Last week, and unbeknown to me at first, I got dragged into the discussion on the Rick Ross Cult Education Forum. Apparently people on the board were uneasy about some of our regular contributors. It was implied that maybe I'd been duped somehow, put under the spell of the covert Byron Katie loyalists here on SHAMblog. Perhaps I'd even been conscripted into the service of cult interests by people who'd used their advanced neurolinguistic skills with surgical precision to bypass my usual defenses; presumably they'd reached deep into my subconscious and ingratiated themselves with me, thereby softening my skepticism about BK in particular and psycho-charlatanism in general. To some people on the Ross board—reading between the lines—this concern was further magnified by the fact that I'd never delivered on my long-ago vow to blog about Katie. (I mean, clearly, if I don't blog about someone, what other conclusion could there be except that I'm now a boot-licking sycophant, right?) If nothing else, the suggestion seemed to be
that I wasn't doing a very good job of policing my blog or protecting my dumb, gullible readers from the evil intentions of the BK riff-raff.
In fairness, it was also theorized—in my defense, I guess—that I might be quietly preparing a book on Katie, or at least a major magazine piece.
Given all this armchair speculation (to which I was finally alerted by another of our regulars), I thought it was time for me to appear in the flesh on the Ross board and set the record straight about (a) my blog and (b) my approach to blogging/intellectual discourse in the first place. And yes, I'll admit, I figured I was entitled to do so as well as to offer my 2 cents on some of the attendant issues. And in light of the nature of some of the remarks on the Ross board, I figured I'd be allowed some leeway in making my point.
I figured wrong.
You can read the evolution of the thread yourself by clicking here,* but the upshot is that I ended up recusing myself from the board—and then being banned—after I committed the unforgivable sin of trying to (a) point out that I value fairness and the free exchange of ideas, and (b) bring in some contextual examples that I thought helped clarify the point. Evidently that kind of heretical thinking is unwelcome on the Ross board. I got the impression that if you're not there to witch-hunt, to participate in a gleeful savaging, well, don't bother.
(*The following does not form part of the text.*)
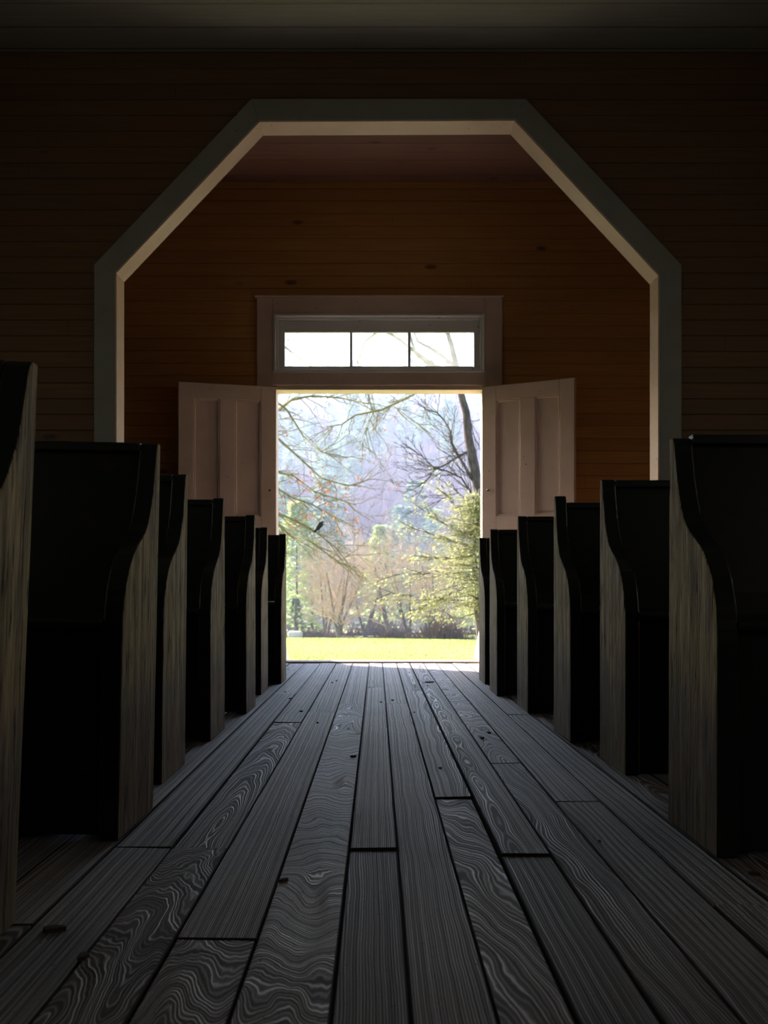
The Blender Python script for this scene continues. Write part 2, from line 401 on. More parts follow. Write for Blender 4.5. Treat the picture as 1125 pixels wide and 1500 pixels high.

But here's the best part. Not content to simply ban me privately or at worst to post some generic notification that I'd been banned, the moderator felt compelled to chastise me (on the board itself) for being too self-centered, implying that I'd come to the board for the purposes of "self-promotion." As exhibit A in this line of reasoning, he offered this gem:
"Count how many times he used the word 'I' in his last post.
Very telling."
Naturally I was not allowed a rebuttal, as that would've been the fair-minded thing to do.
I've said it before, but I'm always amazed that those who cry the loudest about "brainwashing!" are often the most philosophically tyrannous in their own activities, insisting on absolute and unwavering loyalty to their point of view. Free speech begins and ends with them.
Anyway, I thought my final comment to the moderator—which, of course, will never see light of day—was worth including here, unedited. Yeah, I was angry. But I basically stand by it nevertheless:
Hey...dickhead...first of all, I use "I" because, unlike some people, presumably including yourself, who have the apparent benefit of being omniscient, I like to introduce my opinions as my opinions, not universal truths. Secondly I do happen to have some bona fides in the field as a result of the years of research that went into SHAM, so I think I can say certain things on my own authority without having to footnote them. Thirdly I never viewed this board as "self-promotional." I got dragged into it by people who suspected that I (oh, damn, there's that offending word again!) was being "duped" by some of the folks who post on my (am I allowed to use my?) blog. (Wait, let me amend that: "...some of the people who post on Steve Salerno's blog." There; that better now?)
Bottom line, maybe you think you're very clever to allow yourself that coup de grace in explaining my banning from the blog [sic], but I've been dealing with pompous assholes like you my whole life—people who present themselves as "reformers" or "truth seekers" but in fact are every bit as didactic and closed-minded as their philosophical targets, the only difference being that they come at the subject from the other pole in the discussion. So go ahead, have some fun at my expense. Maybe it'll make you feel a little bit less inadequate (i.e. the equivalent of rhetorical Viagra)?
P.S. I think I'm going to take this up with Michael Shermer, too—"the tyranny of the reformers....", i.e., how skepticism sometimes gets perverted to an agenda all its own. I don't know how he'll feel about it as an overall topic, but maybe there's a good article in it, if I can frame it properly.
* Scroll down to the first comment from "iwrotesham," which is me, then go forward from there. The whole thing unfolds over just two pages or so.